Узнавание обслуживает подражатель, остранение творит писатель. И от писателя, а не от подражателя исходит пародия как художественное явление. Отсюда — чрезвычайная скованность критики в ее разборах пародийного творчества. Ладно, Сервантес — с Сервантесом все ясно (хотя по части его пародийности — далеко не все; исследователи и философы предпочитают рассматривать именно то, что стоит уже «над» пародийностью, «вне» пародийности, «„за“ пародийностью»). Зато такие феномены, как гофмановские «Записки кота Мурра», как детектив Честертона или «Сентиментальные повести» Зощенко, как Диккенс или Твен, повернуты к литературоведению преимущественно первым планом, ассоциативное же «закулисье» отдано на откуп комментаторам, кои с завидной добросовестностью твердят свое: «Данный образ представляет собой выпад против такого-то писателя, проповедовавшего такие-то и такие-то реакционные взгляды». Эти пометки на полях великих романов весьма ценны и интересны в просветительском отношении, они расширяют кругозор читателя и по-новому представляют нам писателя. Но поэтику сложного синтетического жанра, каким является, по моему убеждению, пародийно-иронический роман, почти не затрагивают.
Не говорю уже об «Улиссе» — это для нас по сей день тайна за семью печатями во всех смыслах, и в пародийной своей ипостаси, конечно, тоже.
Между образами внутри литературного произведения, между литературными произведениями внутри литературы, между литературными эпохами внутри культуры связи развиваются в преодолении противоречий, в полемических конфронтациях, которые часто раскрываются через зеркальные эффекты пародии. А эти последние ускользают от нас, как магнетизм, пока не были созданы приборы, способные на него откликаться. Компас и магнит — вот, фигурально говоря, все, что мы имеем по проблеме: «пародия и литературный процесс».
Компас и магнит — это, конечно, очень мало в сравнении с идеалом. Но компас и магнит — это очень много в сравнении с нулем. Компаса хватило на то, чтоб человек исхитрился открыть Америку, а магнита — на то, чтоб начался штурм электричества.
Компас в лабиринте внутрироманных связей — принцип зеркально повторяющихся мотивов, эпизодов, реплик: при обновляющихся обстоятельствах они обнаруживают новые, остраненные нюансы и смыслы, которые на фоне «старых» лучатся потенциальной (а то и реальной) пародийностью. Даже в «своем» произведении, без выноса «на сторону», в другой текст. Этот прием действителен даже для самой наисерьезнейшей прозы, отнюдь не настроенной на пародию. Тем более значим он в пародии или в литературе, склонной к пародийным переосмыслениям слов и ситуаций.

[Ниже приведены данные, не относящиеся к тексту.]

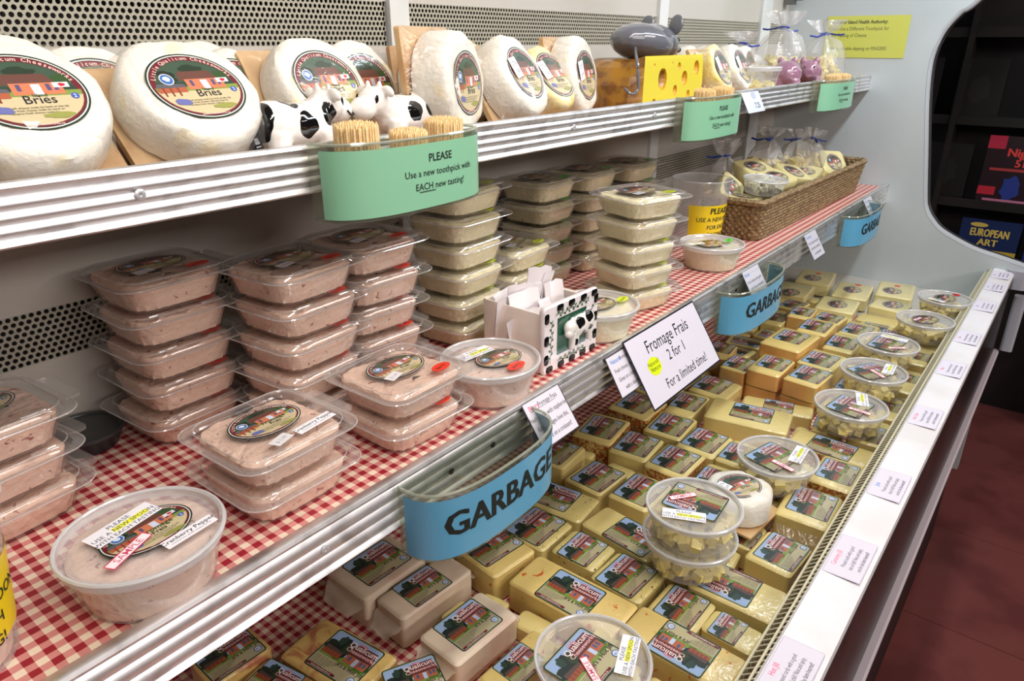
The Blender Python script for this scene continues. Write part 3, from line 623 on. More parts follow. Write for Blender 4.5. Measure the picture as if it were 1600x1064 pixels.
def round_tub(name, lab, x, y, z, fill, rz=0, parts=(), r=.0575, h=.045, group=None, cat='tub', seed=1):
    t = thing(name, lab, cat, (x, y, z+.0003), (0, 0, rz), group)
    key = (r, h); ob('bowl', cached(('bowl',)+key, lambda: bowl_mesh(r*.80, r*.965, h-.003)), t)
    if fill == 'cube': ob('cheese_cubes', cached(('cub', seed % 4, r), lambda: cubes(r*.78, .008, h*.60, 110, seed, .0115)), t)['kind'] = 'stuff'
    else:
        def fm():
            q = random.Random(seed); n = 44; ra, rb = r*.78, r*.90; P = [ring(.002, ra*.9, n=n), ring(.0025, ra, n=n), ring(h*.5, ra+(rb-ra)*.5, n=n), ring(h*.78, rb, n=n)]
            for k, zz in ((.95, .85), (.85, .87), (.6, .86), (.4, .87), (.2, .86)): P.append([(a*1, b, c+q.uniform(-.0013, .0013)) for a, b, c in ring(h*zz, rb*k, n=n)])
            return G().loft(P).mesh('cheese_spread', None, True)
        m = cached(('fill', r, h, seed), fm)
        if not m.materials: m.materials.append(KM[fill])
        ob('cheese_spread', m, t, mat=KM[fill])
    ld = ob('lid', cached(('lid', r), lambda: lid_mesh(r)), t, (0, 0, h-.0016))
    ob('rim', cached(('rim', r), lambda: G().tube([(r*cos(2*pi*i/48), r*sin(2*pi*i/48), 0) for i in range(49)], .0017, 6).loft([ring(-.007, r*.985, n=44), ring(-.0005, r*1.0, n=44)], False, False).mesh('rim', MILKRIM, True)), t, (0, 0, h-.0012))
    for i, (nm, mesh, px, py, rot, s) in enumerate(parts): ob(nm, mesh, t, (px, py, h-.0011+i*.0007), (0, 0, rot), s)
    return t
fr = oval_label('fromage')
GT = 'round sample tubs on the middle shelf'
round_tub('sample_tub', 'round tub of cranberry pepper spread with spoon note, nearest on the gingham shelf', .168, .485, ZM, 'pink', .12, [('label', fr, .004, .0, -.02, 1.0), ('note', note(), -.002, .020, .1, 1.0), ('sample_tag', sample(), -.018, -.013, .34, .95), ('flavour_strip', strip('Cranberry Pepper'), .018, -.032, .0, .98)], r=.0575, h=.046, group=GT)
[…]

Вспомним «Робинзонов» Аверченко — пример не самый лучший в данном тексте, но самый свежий. Главный динамический мускул рассказа — повторы, нарабатывающие своим поршневым ходом — туда, обратно, туда, обратно динамику сюжета. Любой персонаж Диккенса — да хоть тот же Джингль с его шутливыми рефренами, тот же Пиквик с его неизменными промахами — дает нам обширный материал для раздумий о комедийной плодотворности старых фактов в «повторных изданиях с изменениями и дополнениями».
Рассеянность Паганеля, щедрая на рецидивы, как и всякое постоянное качество характера, создает похожие комические ситуации. И ведь Жюль Верн, в отличие от Диккенса, вовсе не посягает на лавры сатирика. А Джером К. Джером, а Гашек, а Чапек — мало ли у них ситуаций, когда последующий жест, поступок или фраза несут на себе отблеск подобного же, хотя и чуточку иного жеста, фразы, поступка?!
Или, скажем, Александр Дюма-отец. Мы обычно восхищаемся отвагой его героев. Но ведь не в меньшей мере привлекательно их остроумие. На чем же строятся дуэльные, по своей быстроте и виртуозности, словесные эскапады д'Артаньяна? Обычно — на обыгрыше «чужих» реплик. Это — учтивые отповеди, протесты, укоры, выворачивающие наизнанку то, что было сказано другом или врагом. Это — поддразнивающая разговорная пародия.
Другая распространенная форма внутрироманной пародии — мистификация, розыгрыш. Встречая в романе очередной розыгрыш, мы не сразу осознаем, что это еще и обыгрыш. Но подстановка одного акта или факта на место другого, неожиданного на место ожидаемого, радостного на место печального, печального на место радостного, подмена персонажа или бумаг, мотивировок или предполагаемых результатов — не что иное, как обыгрыш. То есть игра с вариантами, манипуляции неожиданностями, жонглирование альтернативами там, где, казалось бы, героям только и остается плыть по течению закономерностей, «ожидаемостей».